*OBJECTIVE:*
Collect all lines below with the string "high".

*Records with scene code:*
------------------------------------------------------------------------

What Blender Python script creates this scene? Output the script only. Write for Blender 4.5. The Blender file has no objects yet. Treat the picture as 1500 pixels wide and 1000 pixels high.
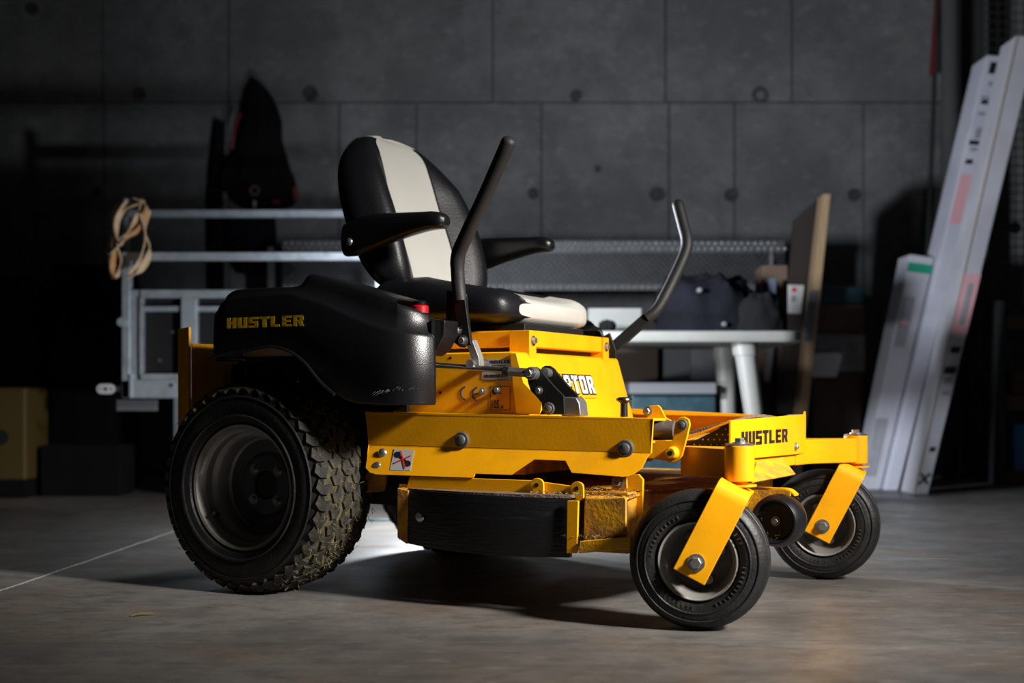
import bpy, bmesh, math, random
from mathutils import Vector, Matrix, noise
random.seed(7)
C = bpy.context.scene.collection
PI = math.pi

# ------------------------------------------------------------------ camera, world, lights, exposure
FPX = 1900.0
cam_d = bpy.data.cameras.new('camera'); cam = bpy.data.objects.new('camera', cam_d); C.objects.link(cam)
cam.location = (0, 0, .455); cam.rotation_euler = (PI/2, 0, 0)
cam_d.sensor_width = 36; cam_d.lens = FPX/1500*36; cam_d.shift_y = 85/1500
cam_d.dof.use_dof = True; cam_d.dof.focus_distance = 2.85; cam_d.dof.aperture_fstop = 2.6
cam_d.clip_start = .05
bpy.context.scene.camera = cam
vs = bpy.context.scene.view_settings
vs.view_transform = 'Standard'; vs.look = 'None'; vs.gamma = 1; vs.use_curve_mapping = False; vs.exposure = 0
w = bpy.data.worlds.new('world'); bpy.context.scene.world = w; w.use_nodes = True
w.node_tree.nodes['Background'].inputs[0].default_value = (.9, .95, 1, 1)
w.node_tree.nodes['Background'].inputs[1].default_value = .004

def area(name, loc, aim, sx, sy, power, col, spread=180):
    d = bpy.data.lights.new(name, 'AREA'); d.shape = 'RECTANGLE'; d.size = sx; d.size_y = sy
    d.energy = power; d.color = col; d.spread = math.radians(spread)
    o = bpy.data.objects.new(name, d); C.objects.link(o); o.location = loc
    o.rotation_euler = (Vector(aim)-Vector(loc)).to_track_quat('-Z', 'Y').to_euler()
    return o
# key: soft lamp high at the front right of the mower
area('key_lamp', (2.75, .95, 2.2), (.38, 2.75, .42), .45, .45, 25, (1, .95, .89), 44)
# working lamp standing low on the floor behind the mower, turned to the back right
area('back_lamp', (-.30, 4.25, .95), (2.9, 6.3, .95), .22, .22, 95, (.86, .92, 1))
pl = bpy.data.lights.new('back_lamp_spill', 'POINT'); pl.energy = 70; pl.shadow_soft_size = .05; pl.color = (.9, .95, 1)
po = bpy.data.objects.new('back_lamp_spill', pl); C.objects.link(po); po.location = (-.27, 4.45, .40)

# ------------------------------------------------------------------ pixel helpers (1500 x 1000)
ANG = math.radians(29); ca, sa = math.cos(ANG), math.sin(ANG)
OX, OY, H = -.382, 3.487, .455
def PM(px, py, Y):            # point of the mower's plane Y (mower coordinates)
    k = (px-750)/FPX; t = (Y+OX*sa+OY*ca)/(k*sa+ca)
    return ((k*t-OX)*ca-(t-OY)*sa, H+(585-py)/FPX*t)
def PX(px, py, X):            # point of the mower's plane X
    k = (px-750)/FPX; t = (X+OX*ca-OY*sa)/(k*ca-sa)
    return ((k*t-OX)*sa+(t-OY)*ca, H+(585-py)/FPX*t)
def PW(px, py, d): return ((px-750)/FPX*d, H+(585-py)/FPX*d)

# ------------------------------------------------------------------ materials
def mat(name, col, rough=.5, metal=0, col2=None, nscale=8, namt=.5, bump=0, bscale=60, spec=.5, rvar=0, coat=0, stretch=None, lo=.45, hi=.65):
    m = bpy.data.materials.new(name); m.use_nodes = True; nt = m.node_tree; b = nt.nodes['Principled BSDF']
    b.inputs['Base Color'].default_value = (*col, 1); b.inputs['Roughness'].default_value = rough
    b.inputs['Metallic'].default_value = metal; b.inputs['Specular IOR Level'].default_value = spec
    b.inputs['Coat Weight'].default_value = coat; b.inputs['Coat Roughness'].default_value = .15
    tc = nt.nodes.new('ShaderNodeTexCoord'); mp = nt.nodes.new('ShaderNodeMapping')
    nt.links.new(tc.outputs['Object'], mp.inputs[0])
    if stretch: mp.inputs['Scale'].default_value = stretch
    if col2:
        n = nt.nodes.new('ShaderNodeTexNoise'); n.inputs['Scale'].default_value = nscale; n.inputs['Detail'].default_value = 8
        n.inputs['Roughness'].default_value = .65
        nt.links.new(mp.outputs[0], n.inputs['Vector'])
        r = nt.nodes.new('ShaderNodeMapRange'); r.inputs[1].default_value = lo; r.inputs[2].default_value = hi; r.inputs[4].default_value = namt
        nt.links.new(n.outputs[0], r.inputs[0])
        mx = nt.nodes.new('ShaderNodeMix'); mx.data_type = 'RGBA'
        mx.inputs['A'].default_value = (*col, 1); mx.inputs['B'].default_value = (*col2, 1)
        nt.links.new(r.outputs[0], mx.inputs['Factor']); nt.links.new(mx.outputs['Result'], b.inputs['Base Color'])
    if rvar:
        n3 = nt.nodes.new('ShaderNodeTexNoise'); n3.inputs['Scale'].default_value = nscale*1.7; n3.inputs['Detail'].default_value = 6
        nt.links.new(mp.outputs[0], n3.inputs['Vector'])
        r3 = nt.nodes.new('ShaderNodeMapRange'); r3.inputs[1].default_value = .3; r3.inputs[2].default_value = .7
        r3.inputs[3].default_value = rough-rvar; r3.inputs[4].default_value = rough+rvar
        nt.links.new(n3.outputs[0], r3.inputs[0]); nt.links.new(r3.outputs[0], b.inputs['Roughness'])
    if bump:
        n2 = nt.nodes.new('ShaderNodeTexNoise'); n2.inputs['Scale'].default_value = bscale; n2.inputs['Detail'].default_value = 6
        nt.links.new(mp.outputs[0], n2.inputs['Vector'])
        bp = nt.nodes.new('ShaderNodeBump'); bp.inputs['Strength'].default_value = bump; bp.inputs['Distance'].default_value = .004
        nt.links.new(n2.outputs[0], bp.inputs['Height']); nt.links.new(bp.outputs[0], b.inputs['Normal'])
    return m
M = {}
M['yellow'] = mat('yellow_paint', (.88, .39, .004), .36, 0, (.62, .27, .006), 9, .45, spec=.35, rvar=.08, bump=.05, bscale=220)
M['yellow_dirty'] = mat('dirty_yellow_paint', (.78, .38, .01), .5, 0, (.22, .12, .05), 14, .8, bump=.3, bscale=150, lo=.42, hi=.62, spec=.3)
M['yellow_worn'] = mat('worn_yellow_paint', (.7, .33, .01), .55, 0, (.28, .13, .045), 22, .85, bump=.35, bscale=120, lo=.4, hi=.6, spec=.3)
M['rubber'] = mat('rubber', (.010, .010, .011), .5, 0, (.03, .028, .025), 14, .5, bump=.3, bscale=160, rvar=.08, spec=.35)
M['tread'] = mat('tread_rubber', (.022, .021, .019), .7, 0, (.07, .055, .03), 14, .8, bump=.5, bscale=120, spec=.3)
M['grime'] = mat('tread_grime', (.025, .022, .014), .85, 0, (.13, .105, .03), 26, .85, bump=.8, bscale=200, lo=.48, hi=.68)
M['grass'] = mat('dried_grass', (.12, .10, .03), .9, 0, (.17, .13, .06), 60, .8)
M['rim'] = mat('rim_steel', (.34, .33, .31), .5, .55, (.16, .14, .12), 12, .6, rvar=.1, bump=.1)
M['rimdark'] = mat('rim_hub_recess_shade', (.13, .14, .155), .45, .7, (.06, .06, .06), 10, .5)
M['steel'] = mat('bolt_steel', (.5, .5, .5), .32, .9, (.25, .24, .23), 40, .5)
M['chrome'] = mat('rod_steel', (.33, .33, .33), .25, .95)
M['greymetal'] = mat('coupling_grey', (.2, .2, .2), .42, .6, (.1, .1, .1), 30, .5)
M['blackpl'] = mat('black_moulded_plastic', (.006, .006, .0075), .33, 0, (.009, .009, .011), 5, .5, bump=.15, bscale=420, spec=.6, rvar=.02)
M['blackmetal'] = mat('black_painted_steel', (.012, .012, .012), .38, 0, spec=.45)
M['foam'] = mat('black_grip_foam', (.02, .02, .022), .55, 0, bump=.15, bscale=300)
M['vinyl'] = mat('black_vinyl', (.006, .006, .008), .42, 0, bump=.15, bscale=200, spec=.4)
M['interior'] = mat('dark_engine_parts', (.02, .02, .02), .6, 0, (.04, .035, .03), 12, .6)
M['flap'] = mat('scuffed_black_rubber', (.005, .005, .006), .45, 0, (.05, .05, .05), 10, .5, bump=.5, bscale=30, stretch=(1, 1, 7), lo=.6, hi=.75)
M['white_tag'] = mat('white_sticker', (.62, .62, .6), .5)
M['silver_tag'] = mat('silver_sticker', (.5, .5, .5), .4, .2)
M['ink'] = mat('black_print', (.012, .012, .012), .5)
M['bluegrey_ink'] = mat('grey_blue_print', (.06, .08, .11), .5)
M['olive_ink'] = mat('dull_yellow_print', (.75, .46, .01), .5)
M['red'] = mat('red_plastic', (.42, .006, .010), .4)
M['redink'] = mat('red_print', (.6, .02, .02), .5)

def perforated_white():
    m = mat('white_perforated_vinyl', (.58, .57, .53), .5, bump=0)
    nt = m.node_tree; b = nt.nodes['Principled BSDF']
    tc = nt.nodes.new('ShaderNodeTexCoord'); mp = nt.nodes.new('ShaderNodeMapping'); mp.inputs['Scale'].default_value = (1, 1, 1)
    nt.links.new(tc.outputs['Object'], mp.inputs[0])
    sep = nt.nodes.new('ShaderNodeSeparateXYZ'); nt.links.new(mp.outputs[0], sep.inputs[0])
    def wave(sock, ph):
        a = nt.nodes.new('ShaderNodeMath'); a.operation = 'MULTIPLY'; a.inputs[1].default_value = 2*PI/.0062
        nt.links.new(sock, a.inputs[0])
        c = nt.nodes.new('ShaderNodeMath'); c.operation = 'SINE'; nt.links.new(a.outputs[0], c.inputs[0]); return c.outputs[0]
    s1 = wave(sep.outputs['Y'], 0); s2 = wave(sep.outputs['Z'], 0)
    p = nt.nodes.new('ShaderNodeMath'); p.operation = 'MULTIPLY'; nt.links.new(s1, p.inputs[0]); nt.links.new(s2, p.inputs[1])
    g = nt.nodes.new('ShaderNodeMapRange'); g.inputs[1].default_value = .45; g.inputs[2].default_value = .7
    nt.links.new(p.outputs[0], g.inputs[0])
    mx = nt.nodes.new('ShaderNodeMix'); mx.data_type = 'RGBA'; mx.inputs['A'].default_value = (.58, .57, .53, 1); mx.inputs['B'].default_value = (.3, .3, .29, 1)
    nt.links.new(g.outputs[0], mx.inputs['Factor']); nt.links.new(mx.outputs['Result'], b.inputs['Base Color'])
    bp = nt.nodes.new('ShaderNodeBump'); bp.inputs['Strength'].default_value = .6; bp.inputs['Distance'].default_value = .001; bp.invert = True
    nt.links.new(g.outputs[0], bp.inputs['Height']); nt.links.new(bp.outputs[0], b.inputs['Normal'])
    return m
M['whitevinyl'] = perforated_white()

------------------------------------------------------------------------

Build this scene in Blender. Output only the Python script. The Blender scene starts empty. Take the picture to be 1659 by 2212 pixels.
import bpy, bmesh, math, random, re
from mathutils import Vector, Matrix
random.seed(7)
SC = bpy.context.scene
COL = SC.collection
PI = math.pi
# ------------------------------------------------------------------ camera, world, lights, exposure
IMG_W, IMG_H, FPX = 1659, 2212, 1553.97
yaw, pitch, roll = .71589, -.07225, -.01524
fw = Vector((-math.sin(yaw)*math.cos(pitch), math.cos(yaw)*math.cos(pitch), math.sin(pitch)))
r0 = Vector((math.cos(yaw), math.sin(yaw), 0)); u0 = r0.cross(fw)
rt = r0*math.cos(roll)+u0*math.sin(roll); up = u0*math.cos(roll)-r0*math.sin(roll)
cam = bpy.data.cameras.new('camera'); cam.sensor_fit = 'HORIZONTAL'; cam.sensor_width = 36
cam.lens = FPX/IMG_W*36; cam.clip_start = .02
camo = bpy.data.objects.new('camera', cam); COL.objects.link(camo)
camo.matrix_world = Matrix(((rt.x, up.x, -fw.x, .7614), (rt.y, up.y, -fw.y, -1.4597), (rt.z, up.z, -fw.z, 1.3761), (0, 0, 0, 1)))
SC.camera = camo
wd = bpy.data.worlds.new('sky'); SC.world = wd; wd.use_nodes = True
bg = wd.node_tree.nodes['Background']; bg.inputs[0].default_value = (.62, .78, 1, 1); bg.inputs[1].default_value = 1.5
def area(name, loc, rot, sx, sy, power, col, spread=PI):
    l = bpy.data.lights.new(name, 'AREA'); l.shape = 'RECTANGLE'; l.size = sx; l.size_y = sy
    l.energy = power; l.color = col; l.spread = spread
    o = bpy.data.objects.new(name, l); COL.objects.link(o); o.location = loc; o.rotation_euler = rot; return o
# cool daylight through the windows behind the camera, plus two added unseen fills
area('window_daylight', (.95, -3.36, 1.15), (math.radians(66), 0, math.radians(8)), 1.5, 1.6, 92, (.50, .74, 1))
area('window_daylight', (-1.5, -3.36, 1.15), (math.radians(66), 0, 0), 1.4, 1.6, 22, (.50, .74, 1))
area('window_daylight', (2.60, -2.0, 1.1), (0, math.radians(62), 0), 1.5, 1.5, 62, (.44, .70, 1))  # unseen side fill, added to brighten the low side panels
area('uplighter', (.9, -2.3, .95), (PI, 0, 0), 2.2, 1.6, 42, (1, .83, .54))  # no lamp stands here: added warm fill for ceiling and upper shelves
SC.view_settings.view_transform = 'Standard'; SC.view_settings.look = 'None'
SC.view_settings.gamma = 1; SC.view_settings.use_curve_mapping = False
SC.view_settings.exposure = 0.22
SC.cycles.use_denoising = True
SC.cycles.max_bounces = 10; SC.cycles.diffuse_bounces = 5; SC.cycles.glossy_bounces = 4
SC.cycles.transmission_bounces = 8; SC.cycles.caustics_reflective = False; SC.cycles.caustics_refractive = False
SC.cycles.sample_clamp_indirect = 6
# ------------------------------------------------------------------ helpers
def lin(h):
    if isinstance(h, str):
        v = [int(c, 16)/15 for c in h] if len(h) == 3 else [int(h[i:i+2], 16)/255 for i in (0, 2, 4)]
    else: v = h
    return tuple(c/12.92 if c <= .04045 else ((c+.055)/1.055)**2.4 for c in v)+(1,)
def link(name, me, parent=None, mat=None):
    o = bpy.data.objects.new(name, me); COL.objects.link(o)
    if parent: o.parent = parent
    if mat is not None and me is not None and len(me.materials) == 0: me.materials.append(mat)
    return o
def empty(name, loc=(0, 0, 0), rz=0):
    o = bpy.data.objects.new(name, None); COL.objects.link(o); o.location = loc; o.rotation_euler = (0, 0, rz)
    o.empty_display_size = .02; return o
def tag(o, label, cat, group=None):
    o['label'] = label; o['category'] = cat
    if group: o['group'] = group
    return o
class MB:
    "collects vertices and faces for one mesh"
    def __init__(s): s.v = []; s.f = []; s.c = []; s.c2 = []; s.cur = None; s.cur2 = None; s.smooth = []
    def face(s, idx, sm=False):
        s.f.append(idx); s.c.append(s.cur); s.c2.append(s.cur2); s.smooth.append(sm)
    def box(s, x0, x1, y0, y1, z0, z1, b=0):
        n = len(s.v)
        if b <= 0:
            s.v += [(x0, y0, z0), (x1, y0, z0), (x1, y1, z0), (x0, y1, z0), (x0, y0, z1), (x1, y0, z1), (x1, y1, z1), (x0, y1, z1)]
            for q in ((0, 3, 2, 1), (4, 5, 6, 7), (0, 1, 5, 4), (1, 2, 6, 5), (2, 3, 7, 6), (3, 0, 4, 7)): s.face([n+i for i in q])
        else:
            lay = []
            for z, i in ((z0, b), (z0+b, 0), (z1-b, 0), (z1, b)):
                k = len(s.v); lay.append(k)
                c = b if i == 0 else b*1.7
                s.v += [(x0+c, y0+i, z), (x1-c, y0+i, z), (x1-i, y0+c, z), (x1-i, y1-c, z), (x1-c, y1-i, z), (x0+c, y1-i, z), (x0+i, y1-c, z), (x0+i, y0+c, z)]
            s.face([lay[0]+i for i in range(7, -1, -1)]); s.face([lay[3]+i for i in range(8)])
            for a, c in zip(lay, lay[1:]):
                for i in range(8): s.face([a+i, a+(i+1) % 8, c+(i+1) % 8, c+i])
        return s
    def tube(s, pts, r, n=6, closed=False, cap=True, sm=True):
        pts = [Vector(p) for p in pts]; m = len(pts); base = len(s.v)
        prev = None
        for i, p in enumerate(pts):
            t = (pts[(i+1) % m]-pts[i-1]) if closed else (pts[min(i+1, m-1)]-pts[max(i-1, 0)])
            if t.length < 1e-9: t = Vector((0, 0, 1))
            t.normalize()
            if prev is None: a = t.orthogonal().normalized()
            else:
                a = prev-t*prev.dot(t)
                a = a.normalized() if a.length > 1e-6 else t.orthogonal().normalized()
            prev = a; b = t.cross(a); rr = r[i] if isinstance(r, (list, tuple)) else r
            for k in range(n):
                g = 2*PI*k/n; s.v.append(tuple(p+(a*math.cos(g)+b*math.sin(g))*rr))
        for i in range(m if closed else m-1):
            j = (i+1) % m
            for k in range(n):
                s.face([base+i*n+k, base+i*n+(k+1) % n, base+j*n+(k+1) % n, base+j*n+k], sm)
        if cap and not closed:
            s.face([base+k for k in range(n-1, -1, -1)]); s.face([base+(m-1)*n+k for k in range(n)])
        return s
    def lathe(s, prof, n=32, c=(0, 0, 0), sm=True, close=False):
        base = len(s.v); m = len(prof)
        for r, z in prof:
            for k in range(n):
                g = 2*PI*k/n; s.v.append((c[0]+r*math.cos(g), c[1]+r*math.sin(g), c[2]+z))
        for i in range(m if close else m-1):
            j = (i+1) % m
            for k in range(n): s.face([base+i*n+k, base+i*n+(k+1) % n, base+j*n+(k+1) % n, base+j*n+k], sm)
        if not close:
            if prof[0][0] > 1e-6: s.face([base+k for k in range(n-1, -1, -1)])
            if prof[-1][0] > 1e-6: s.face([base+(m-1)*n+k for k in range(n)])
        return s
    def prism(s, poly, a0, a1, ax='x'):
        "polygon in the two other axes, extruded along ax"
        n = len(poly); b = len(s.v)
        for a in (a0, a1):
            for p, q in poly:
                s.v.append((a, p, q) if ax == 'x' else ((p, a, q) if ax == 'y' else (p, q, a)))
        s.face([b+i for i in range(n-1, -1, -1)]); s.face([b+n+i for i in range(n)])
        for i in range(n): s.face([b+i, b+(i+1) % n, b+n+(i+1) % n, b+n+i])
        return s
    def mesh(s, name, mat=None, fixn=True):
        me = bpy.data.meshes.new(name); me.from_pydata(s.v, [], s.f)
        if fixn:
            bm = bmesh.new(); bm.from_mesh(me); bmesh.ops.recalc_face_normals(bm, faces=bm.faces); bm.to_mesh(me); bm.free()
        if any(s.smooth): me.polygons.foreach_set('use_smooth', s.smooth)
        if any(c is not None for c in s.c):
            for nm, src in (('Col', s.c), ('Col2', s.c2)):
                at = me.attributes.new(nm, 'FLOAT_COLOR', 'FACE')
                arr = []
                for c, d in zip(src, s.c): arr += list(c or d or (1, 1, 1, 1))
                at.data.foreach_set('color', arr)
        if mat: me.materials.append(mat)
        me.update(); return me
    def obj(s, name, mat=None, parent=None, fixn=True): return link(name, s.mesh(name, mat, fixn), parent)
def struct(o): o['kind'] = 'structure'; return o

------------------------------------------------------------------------

*RESULT OF THE TASK:*
What Blender Python script creates this scene? Output the script only. Write for Blender 4.5. The Blender file has no objects yet. Treat the picture as 1500 pixels wide and 1000 pixels high.
# key: soft lamp high at the front right of the mower